Caso Bolt: a pose que virou marca
Por Mariana Hazt Lencina, advogada e consultora jurídica na Inventa
Não restam dúvidas sobre a influência que as marcas têm em decisões de consumo, como forma de referência de qualidade, acessibilidade ou de sentimento de pertença a um determinado grupo social. Decorrente da grande influência destes sinais, a construção de uma marca é feita pela busca de um forte impacto de reconhecimento pelo público-alvo. Em casos mais específicos, determinados sinais atingem o reconhecimento antes mesmo de serem vistos como marca.
As marcas são sinais distintivos que permitem ao público consumidor identificar a origem de um determinado produto ou serviço e a distintividade de um sinal pode surgir das formas mais espontâneas ou improváveis.
Foi o que fez o jamaicano Usain Bolt com a sua icónica comemoração. Bolt não é apenas referência como velocista e vencedor de oito medalhas de ouro, ele encontrou também um sinal representativo na sua comemoração, inspirado no movimento “tiro com arco”, e viu o seu potencial comercial.
Importa salientar que não foi recente a percepção de que a sua pose de vitória se poderia tornar uma marca. A primeira marca figurativa registada sob o nº 3895896 tem a data de submissão em 2009, mas foi cancelada em 2017 nos EUA pela ausência das provas de uso. Os direitos de propriedade intelectual são limitados no tempo e, para a sua manutenção em algumas jurisdições, existe a necessidade de comprovação de prova de uso comercial.
A tutela jurídica norte-americana tem por enfoque o uso comercial e o incentivo à concorrência, com a exigência de apresentação de provas concretas de uso da marca na identificação dos produtos e serviços que o registo da marca cobre.
Em caso de ausência de provas, a legislação americana determina que o Instituto de Patentes e Marcas dos Estados Unidos (USPTO) cancele o registo. Por consequência, o sinal distintivo do velocista ficaria exposto no território a pedidos de registo submetidos por terceiros de má-fé, razão pela qual Usain Bolt decidiu agora submeter um novo pedido.
Na União Europeia, assim como em outras jurisdições em âmbito internacional, os registos da marca, também submetidos em 2009, continuam vigentes para a identificação de diversas classes de produtos e serviços.

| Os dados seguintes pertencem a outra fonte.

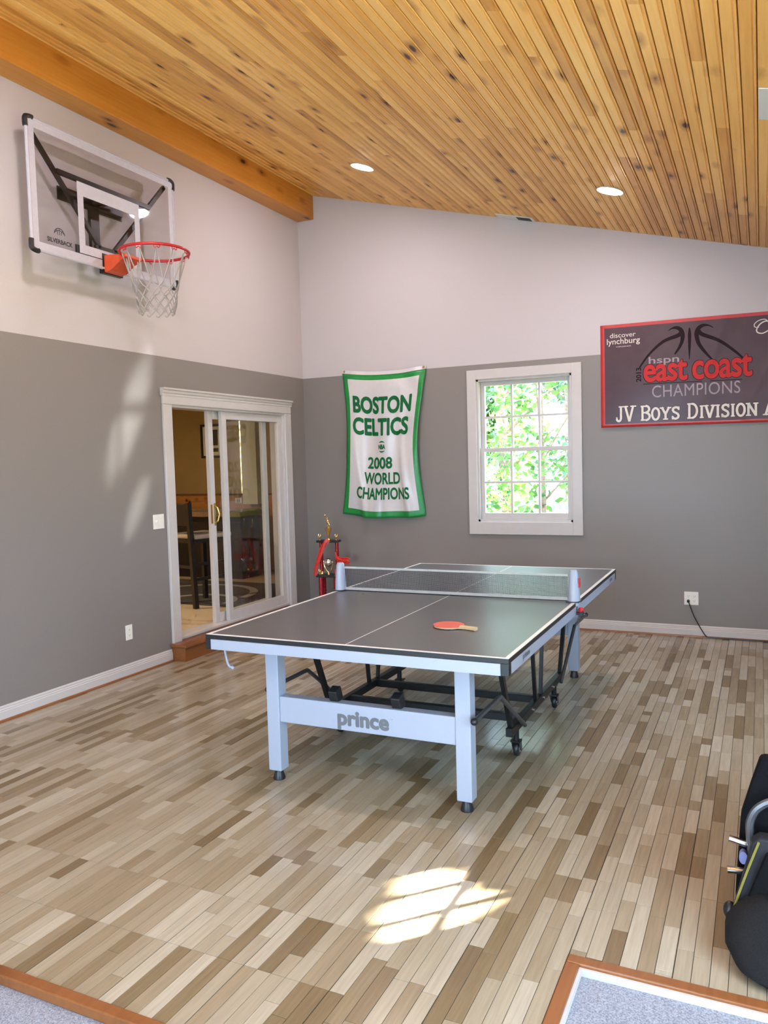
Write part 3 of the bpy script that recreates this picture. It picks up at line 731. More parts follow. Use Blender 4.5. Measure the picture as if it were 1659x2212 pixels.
# ------------------------------------------------------------------ table tennis table
tt = thing('ping_pong_table', 'grey table tennis table with white legs and black folding chassis', 'table', (2.6516, -2.7752, 0), .006)
HW, HL, ZT = .7625, 1.37, .760
for s in (-1, 1):
    ya, yb = sorted((s*.004, s*HL))
    mb = MB(); mb.box((-HW, ya, ZT-.022), (HW, yb, ZT-.0006)); mb.build('edge_band', 'black', tt, bevel=.002)
    mb = MB(); mb.box((-HW+.001, ya+.001, ZT-.004), (HW-.001, yb-.001, ZT)); top = mb.build('playing_surface', 'table_top', tt)
    L = MB(); z = ZT+.0005
    e = s*(HL-.001)
    def rect(x0, x1, y0, y1): L.box((x0, min(y0, y1), ZT-.0005), (x1, max(y0, y1), z))
    rect(-HW+.001, -HW+.021, s*.005, e); rect(HW-.021, HW-.001, s*.005, e); rect(-HW+.021, HW-.021, e-s*.02, e); rect(-.002, .002, s*.005, e-s*.02)
    L.build('line', 'table_line', top)
    # apron boards
    ap = MB(); ap.box((-HW+.035, s*(HL-.006)-.012, .689), (HW-.035, s*(HL-.006)+.006, ZT-.022)); a1 = ap.build('apron', 'table_white', tt)
    for sx in (-1, 1):
        ap = MB(); xa, xb = sorted((sx*(HW-.020), sx*(HW-.001))); y0, y1 = sorted((s*.02, s*(HL-.036))); ap.box((xa, y0, .689), (xb, y1, ZT-.022)); ap.build('apron', 'table_white', tt)
        cp = MB(); cp.box((min(sx*HW, sx*(HW-.036)), min(s*HL, s*(HL-.037)), .686), (max(sx*HW, sx*(HW-.036)), max(s*HL, s*(HL-.037)), ZT-.0215)); cp.build('corner_cap', 'black', tt, bevel=.003)
        mk = MB(); x = sx*.69; mk.box((x-.010, s*(HL+.0002)-.0004, .7195), (x+.010, s*(HL+.0002)+.0004, .7245)); mk.build('slot', 'black', a1)
    # legs with a printed cross rail
    for sx in (-1, 1):
        lg = MB(); cx, cy = sx*.498, s*1.167; lg.box((cx-.036, cy-.036, .052), (cx+.036, cy+.036, .70)); lo = lg.build('leg', 'table_white', tt, bevel=.004)
        ft = MB(); ft.lathe([(.030, 0), (.031, .008), (.024, .030), (.021, .046), (.030, .050), (.034, .056)], (cx, cy, 0), 16); ft.build('foot', 'black', lo, smooth=True)
    rl = MB(); rl.box((-.462, s*1.167-.030, .303), (.462, s*1.167+.030, .432)); rail = rl.build('cross_rail', 'table_white', tt, bevel=.004)
    for x in (-.165, .165):
        k = MB(); k.box((x-.024, s*1.150-.035, .425), (x+.024, s*1.150+.02, .495), Matrix.Rotation(-s*.35, 3, 'X')); k.build('ball_catch', 'black', rail, bevel=.006)
    if s < 0:
        text_obj('logo_lettering', 'prince', lambda a, b: Vector((-.137+.272*a, -1.167-.0308, .304+.098*b)), 'print_logo', rail, bold=.046, space=1.0)
        tm = text_obj('trademark', 'TM', lambda a, b: Vector((.142+.012*a, -1.167-.0308, .382+.005*b)), 'print_logo', rail)
    # folding links from leg to chassis, braces
    for sx in (-1, 1):
        ln = MB(); x = sx*.568
        dy = .115 if sx < 0 else 0
        pts = smooth_path([(x, s*(1.245-dy), .440), (x, s*(1.02-dy), .440), (x, s*(.875-dy), .440), (x, s*(.83-dy), .42), (x, s*(.62-dy*.8), .285), (x, s*(.43-dy*.5), .165)], 5)
        ln.tube(pts, .0115, 8); lk = ln.build('folding_link', 'grey_metal', tt, smooth=True)
        kb = MB(); kb.sphere((x, s*(1.25-dy), .44), .017, 10, 6); kb.build('knob', 'black', lk, smooth=True)
        sr = MB(); sr.bar((sx*.53, s*.80, .70), (sx*.53, s*.555, .17), .030, .022, (1, 0, 0)); sr.build('strut', 'black_metal', tt)
        sr = MB(); sr.bar((sx*.53, s*.14, .70), (sx*.53, s*.06, .18), .020, .020, (1, 0, 0)); sr.build('strut', 'black_metal', tt)
        bt = MB(); bt.tube([(sx*.50, s*.80, .684), (sx*.56, s*.80, .684)], .012, 8); bt.build('pivot_bolt', 'black', tt)
# chassis
for sx in (-1, 1):
    c = MB(); c.box((sx*.53-.018, -.60, .150), (sx*.53+.018, .60, .195)); fr_ = c.build('side_frame', 'black_metal', tt, bevel=.003)
    for y in (-.40, -.18, .06, .30):
        b = MB(); b.tube([(sx*.548, y, .172), (sx*.556, y, .172)], .009, 8); b.build('bolt', 'chrome', fr_)
    for y in (-.47, .40):
        cs = thing('caster', loc=(sx*.53, y, 0)); cs.parent = tt
        b = MB(); b.tube([(0, 0, .09), (0, 0, .152)], .016, 10); b.box((-.026, -.022, .085), (.026, .022, .094)); b.build('stem', 'black_metal', cs)
        b = MB()
        b.bm.free()
        for q in (-1, 1):
            b = MB(); b.prism([(-.02, .09), (.022, .09), (.034, .036), (.012, .036)], q*.021-.002, q*.021+.002, lambda yy, zz, xx: Vector((xx, yy, zz))); b.build('fork_plate', 'grey_metal', cs)
        b = MB(); b.lathe([(.012, -.014), (.034, -.014), (.040, -.009), (.042, 0), (.040, .009), (.034, .014), (.012, .014)], (0, .022, .0422), 20, 'X'); b.build('wheel', 'black', cs, smooth=True)
        b = MB(); b.lathe([(.003, -.017), (.020, -.016), (.021, 0), (.020, .016), (.003, .017)], (0, .022, .0422), 14, 'X'); b.build('hub', 'chrome', cs, smooth=True)
        b = MB(); b.box((-.016, .03, .078), (.016, .062, .086), Matrix.Rotation(-.3, 3, 'X')); b.build('brake_tab', 'black', cs)
for y in (-.34, .02):
    c = MB(); c.box((-.512, y-.019, .150), (.512, y+.019, .192)); c.build('cross_beam', 'black_metal', tt, bevel=.003)
hk = MB(); hk.tube(smooth_path([(-.715, -1.285, .69), (-.713, -1.28, .64), (-.706, -1.272, .59), (-.69, -1.266, .575)], 4), .006, 8); hk.sphere((-.686, -1.265, .575), .010, 8, 6); hk.build('hook', 'table_white', tt, smooth=True)
text_obj('logo_lettering', 'prince', lambda a, b: Vector((HW+.0004, -1.155+.115*a, .700+.032*b)), 'print_logo', tt, bold=.04)
text_obj('logo_lettering', 'prince', lambda a, b: Vector((HW+.0004, 1.10+.10*a, .700+.032*b)), 'print_logo', tt, bold=.04)
mk = MB(); mk.box((-.545, -.104, ZT+.0002), (-.541, -.085, ZT+.0008)); mk.box((-.545, -.104, ZT+.0002), (-.525, -.100, ZT+.0008)); mk.build('surface_mark', 'black', tt)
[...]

Na União Europeia, para que um registo caduque por falta de uso é necessário que haja o requerimento de um terceiro perante o Instituto, o que não aconteceu até ao momento. A exigência do uso para continuação da validade do registo existe também na União Europeia, todavia, é um procedimento que depende da iniciativa de terceiro. Por outro lado, nos Estados Unidos da América, a aquisição do direito está relacionada com o uso da marca, de modo a incorrer na necessidade de provas concretas para sua manutenção e, na sua ausência, o cancelamento é declarado de forma oficiosa.

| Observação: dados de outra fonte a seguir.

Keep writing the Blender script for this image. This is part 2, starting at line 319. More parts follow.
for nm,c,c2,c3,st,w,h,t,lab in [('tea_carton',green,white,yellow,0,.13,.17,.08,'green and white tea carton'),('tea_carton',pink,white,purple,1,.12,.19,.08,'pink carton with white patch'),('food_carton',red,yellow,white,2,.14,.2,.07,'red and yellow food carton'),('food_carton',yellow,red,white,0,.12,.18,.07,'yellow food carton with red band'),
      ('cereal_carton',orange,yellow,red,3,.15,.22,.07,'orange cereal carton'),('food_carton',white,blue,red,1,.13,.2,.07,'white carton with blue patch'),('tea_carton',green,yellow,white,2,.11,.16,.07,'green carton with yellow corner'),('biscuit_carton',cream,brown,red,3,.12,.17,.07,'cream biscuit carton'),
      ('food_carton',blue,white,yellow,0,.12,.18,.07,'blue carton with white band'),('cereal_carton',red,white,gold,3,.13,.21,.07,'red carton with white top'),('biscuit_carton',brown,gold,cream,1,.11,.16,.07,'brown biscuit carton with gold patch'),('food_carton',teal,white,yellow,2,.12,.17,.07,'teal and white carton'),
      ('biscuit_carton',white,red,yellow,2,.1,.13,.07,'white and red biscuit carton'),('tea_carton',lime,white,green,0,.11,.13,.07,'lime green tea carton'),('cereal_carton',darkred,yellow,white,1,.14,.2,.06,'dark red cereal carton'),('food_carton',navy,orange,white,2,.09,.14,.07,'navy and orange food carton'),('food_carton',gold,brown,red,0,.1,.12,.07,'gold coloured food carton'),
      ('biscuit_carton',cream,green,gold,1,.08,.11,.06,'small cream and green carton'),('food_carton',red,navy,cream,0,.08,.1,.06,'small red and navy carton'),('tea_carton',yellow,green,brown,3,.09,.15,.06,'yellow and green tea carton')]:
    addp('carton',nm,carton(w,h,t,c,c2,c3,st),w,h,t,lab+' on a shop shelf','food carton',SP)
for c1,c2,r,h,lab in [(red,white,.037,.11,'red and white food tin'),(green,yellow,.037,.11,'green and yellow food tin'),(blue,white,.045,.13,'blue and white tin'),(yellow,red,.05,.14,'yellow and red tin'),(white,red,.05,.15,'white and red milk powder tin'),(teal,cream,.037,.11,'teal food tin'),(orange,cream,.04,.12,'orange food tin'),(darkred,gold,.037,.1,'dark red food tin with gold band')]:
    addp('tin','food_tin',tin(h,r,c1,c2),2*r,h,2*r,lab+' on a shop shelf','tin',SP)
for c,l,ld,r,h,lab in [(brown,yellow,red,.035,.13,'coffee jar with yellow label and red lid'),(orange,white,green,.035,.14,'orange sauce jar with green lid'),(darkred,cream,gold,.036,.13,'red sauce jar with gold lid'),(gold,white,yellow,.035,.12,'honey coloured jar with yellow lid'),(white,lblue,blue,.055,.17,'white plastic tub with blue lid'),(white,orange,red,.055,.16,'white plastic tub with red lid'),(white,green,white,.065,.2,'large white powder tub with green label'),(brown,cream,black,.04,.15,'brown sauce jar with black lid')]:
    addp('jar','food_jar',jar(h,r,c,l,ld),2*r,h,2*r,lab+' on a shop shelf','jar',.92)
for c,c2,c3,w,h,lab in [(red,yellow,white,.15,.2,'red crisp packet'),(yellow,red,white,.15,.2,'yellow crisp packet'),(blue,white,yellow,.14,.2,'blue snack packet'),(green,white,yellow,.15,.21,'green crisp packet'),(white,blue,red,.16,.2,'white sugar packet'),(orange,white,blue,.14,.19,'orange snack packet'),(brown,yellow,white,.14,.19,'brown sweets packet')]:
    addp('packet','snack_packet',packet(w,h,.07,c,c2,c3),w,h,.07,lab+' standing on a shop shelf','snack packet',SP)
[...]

Neste seguimento, a notícia do novo pedido de registo traz à tona outras poses icónicas dentro do universo desportivo. Outro caso que se tornou um logótipo popular para produtos desportivos foi o salto do jogador de basquete Michael Jordan, rendendo linhas de produtos da Nike com a referência da silhueta do “Jumpman”.
Mas qual é a importância de um registo?
Importa salientar que o registo de uma marca tem como efeito impedir o uso por terceiros deste sinal no comércio para identificar os produtos e serviços cobertos pelo registo.
No caso do velocista Usain Bolt, a sua expressão em comemorações detém tamanha distinção que se torna reconhecida pelos espectadores. É a partir desse reconhecimento que se percebe um potencial atractivo para possíveis consumidores de produtos contendo essa referência. Em síntese, o registo da marca é constitutivo de um direito a partir do qual o titular poderá usá-la em exclusividade, ou mesmo transmitir ou licenciá-la, impedindo o uso a terceiros em relação a determinados produtos e serviços.